The Realized Price Barrier at $2,350

The most important number for Ethereum right now sits between $2,330 and $2,410.
Ethereum’s realized price, which represents the average cost basis of every coin on the network according to Glassnode, currently sits at around $2,350. That places it right in the middle of this critical confluence zone. The realized price tends to act as a strong support or resistance level during volatile markets, because it represents where the average holder either feels relief or pain.
A daily close above $2,410 would accomplish three things simultaneously. It would push ETH above the realized price, making the average holder feel positive about their position. It would clear the 0.618 Fibonacci resistance level. And it would surpass the $2,380 swing high that capped the March rally.
If that close happens, the next resistance levels stack up at $2,520, then $2,650, and finally the 1.618 Fibonacci extension at $3,050. So yes, the $3,000 target remains mathematically in play.
On the downside, the first line of defense is $2,160. A daily close below that level signals buyers from the SMA reclaim are stepping away.

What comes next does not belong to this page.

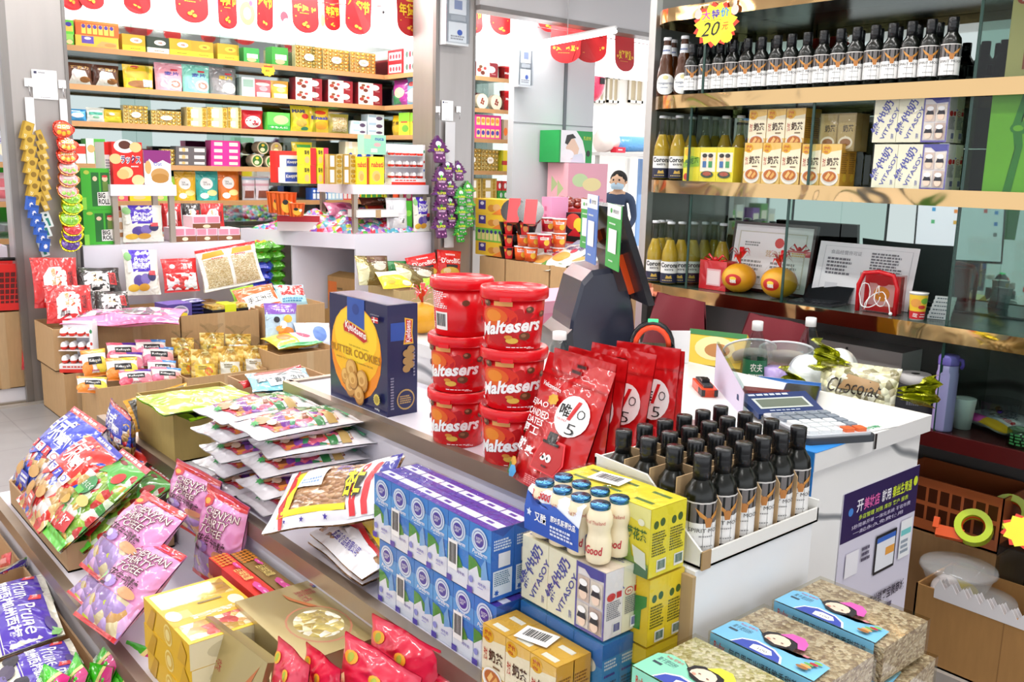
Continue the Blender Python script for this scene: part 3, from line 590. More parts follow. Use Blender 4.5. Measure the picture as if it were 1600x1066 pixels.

Below that, $2,010 is the next major floor. A break there reopens the risk of a move back below $2,000.
What Actually Happens Next
The honest answer is that this setup is more complicated than March’s version.
Back then, nearly everyone was underwater, whales were loading aggressively, and volume confirmed every push higher. This time, NUPL is near zero with fresh sell pressure emerging, whale buying is present but more measured, and volume is already showing some red flags.
The $2,410 close is the line that matters most. Above it, the rally has real legs toward $3,000. Below it, this looks more like a fade back toward the channel floor, and the whole setup needs to reset before another genuine attempt.
Watching volume closely over the next few sessions will tell you a lot. Green volume bars returning and sustaining would meaningfully shift the odds. Red bars holding or increasing would confirm the resistance is doing its job. Either way, the next few daily closes should clear things up quickly.